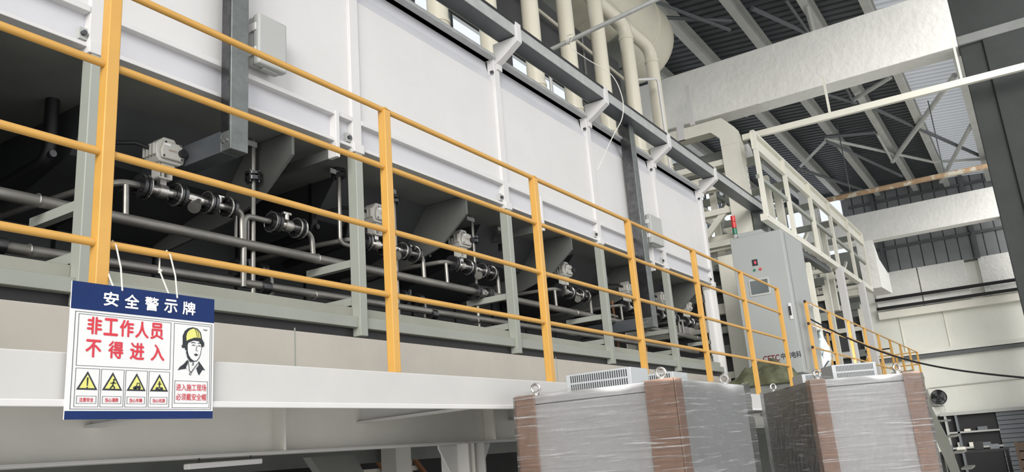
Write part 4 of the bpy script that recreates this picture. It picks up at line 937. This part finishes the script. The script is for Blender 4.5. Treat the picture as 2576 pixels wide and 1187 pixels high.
D([(1344,250),(1390,227),(1432,229),(1453,249),(1454,286),(1448,321),(1437,350),(1419,373),(1400,377),(1374,362),(1356,338),(1347,308)], 'sign_white', 2)
D([(1322,276),(1336,274),(1339,300),(1327,302)], 'ink', 2)
D([(1338,288),(1350,335),(1372,362),(1398,384),(1366,386),(1344,356),(1333,316)], 'ink', 3)
DS([(1370,246),(1386,240),(1405,243)], .0022); DS([(1424,244),(1440,242),(1451,248)], .0022)
DS([(1377,264),(1390,258),(1403,264)], .0018); DS([(1426,266),(1438,260),(1449,266)], .0018)
DS([(1418,262),(1410,298),(1424,303)], .0012); D([(1394,330),(1411,322),(1431,330),(1412,342)], 'ink', 4)
D([(1272,452),(1288,426),(1318,404),(1346,372),(1352,396),(1330,440),(1300,444)], 'ink', 1)
D([(1438,378),(1466,410),(1492,444),(1470,440),(1442,482),(1430,462),(1419,432),(1438,408)], 'ink', 1)
D([(1350,392),(1366,386),(1384,440),(1376,462),(1350,446)], 'sign_white', 2)
DS([(1350,376),(1362,452),(1380,466)], .002, 3); DS([(1440,380),(1400,432),(1376,464)], .002, 3); DS([(1392,388),(1388,412)], .003, 3); DS([(1318,412),(1340,440)], .0012, 3)
D([(1370+8*math.cos(R(a)), 474+10*math.sin(R(a))) for a in range(0, 360, 45)], 'ink', 3); D([(1370+4*math.cos(R(a)), 474+5*math.sin(R(a))) for a in range(0, 360, 60)], 'sign_white', 4)
D([(1466,133),(1510,135),(1495,146),(1478,143)], 'plate_grey', 1)
# white ties
for u in (.31, .70):
    x = SX+u*SW; zt = ZR[3]
    MB().tube([(x+.002, SY-.004, SZ-.012), (x, SY+.006, SZ+.06), (x-.002, -.016, zt-.004), (x-.004, 0, zt+.015), (x-.018, .016, zt-.006), (x-.026, .004, SZ+.085), (x-.022, -.03, SZ+.02), (x-.014, SY+.008, SZ-.012)], .0026, 6).build('tie_string', 'string', sg)
    MB().tube([(x-.030, .004, SZ+.088), (x-.022, .000, SZ+.082), (x-.026, .006, SZ+.076)], .005, 6).build('tie_knot', 'string', sg)
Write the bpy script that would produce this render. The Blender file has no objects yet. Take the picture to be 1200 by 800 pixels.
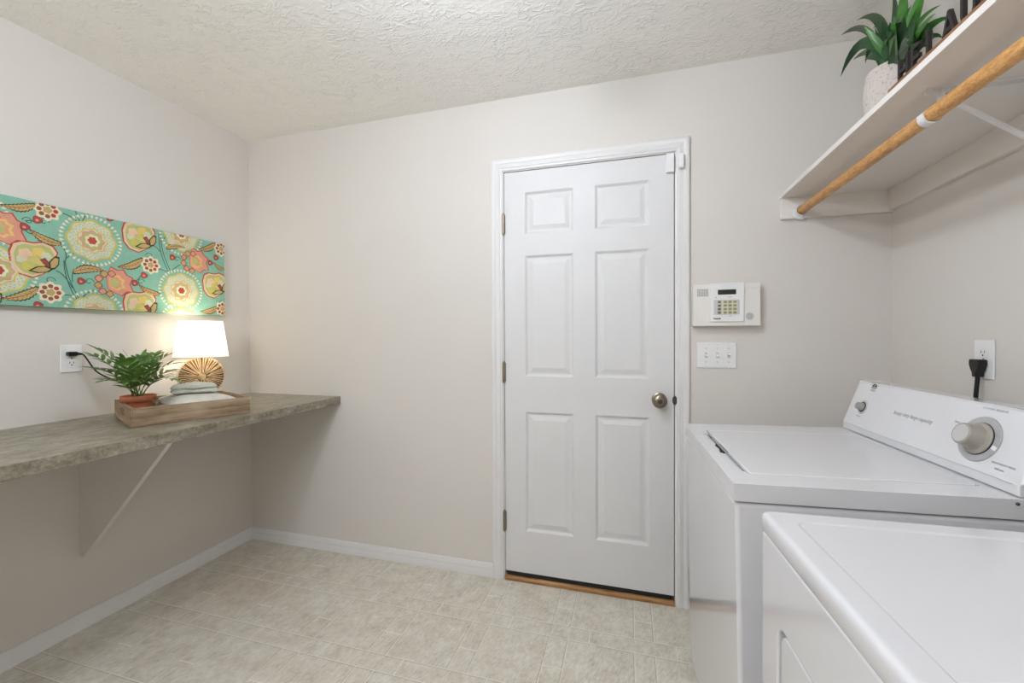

*****

**Direction**
Leave the pictures out and write out every entry exactly as given.

**Result**
Write part 4 of the bpy script that recreates this picture. It picks up at line 937. This part finishes the script. The script is for Blender 4.5. Treat the picture as 2576 pixels wide and 1187 pixels high.
D([(1344,250),(1390,227),(1432,229),(1453,249),(1454,286),(1448,321),(1437,350),(1419,373),(1400,377),(1374,362),(1356,338),(1347,308)], 'sign_white', 2)
D([(1322,276),(1336,274),(1339,300),(1327,302)], 'ink', 2)
D([(1338,288),(1350,335),(1372,362),(1398,384),(1366,386),(1344,356),(1333,316)], 'ink', 3)
DS([(1370,246),(1386,240),(1405,243)], .0022); DS([(1424,244),(1440,242),(1451,248)], .0022)
DS([(1377,264),(1390,258),(1403,264)], .0018); DS([(1426,266),(1438,260),(1449,266)], .0018)
DS([(1418,262),(1410,298),(1424,303)], .0012); D([(1394,330),(1411,322),(1431,330),(1412,342)], 'ink', 4)
D([(1272,452),(1288,426),(1318,404),(1346,372),(1352,396),(1330,440),(1300,444)], 'ink', 1)
D([(1438,378),(1466,410),(1492,444),(1470,440),(1442,482),(1430,462),(1419,432),(1438,408)], 'ink', 1)
D([(1350,392),(1366,386),(1384,440),(1376,462),(1350,446)], 'sign_white', 2)
DS([(1350,376),(1362,452),(1380,466)], .002, 3); DS([(1440,380),(1400,432),(1376,464)], .002, 3); DS([(1392,388),(1388,412)], .003, 3); DS([(1318,412),(1340,440)], .0012, 3)
D([(1370+8*math.cos(R(a)), 474+10*math.sin(R(a))) for a in range(0, 360, 45)], 'ink', 3); D([(1370+4*math.cos(R(a)), 474+5*math.sin(R(a))) for a in range(0, 360, 60)], 'sign_white', 4)
D([(1466,133),(1510,135),(1495,146),(1478,143)], 'plate_grey', 1)
# white ties
for u in (.31, .70):
    x = SX+u*SW; zt = ZR[3]
    MB().tube([(x+.002, SY-.004, SZ-.012), (x, SY+.006, SZ+.06), (x-.002, -.016, zt-.004), (x-.004, 0, zt+.015), (x-.018, .016, zt-.006), (x-.026, .004, SZ+.085), (x-.022, -.03, SZ+.02), (x-.014, SY+.008, SZ-.012)], .0026, 6).build('tie_string', 'string', sg)
    MB().tube([(x-.030, .004, SZ+.088), (x-.022, .000, SZ+.082), (x-.026, .006, SZ+.076)], .005, 6).build('tie_knot', 'string', sg)
Write the bpy script that would produce this render. The Blender file has no objects yet. Take the picture to be 1200 by 800 pixels.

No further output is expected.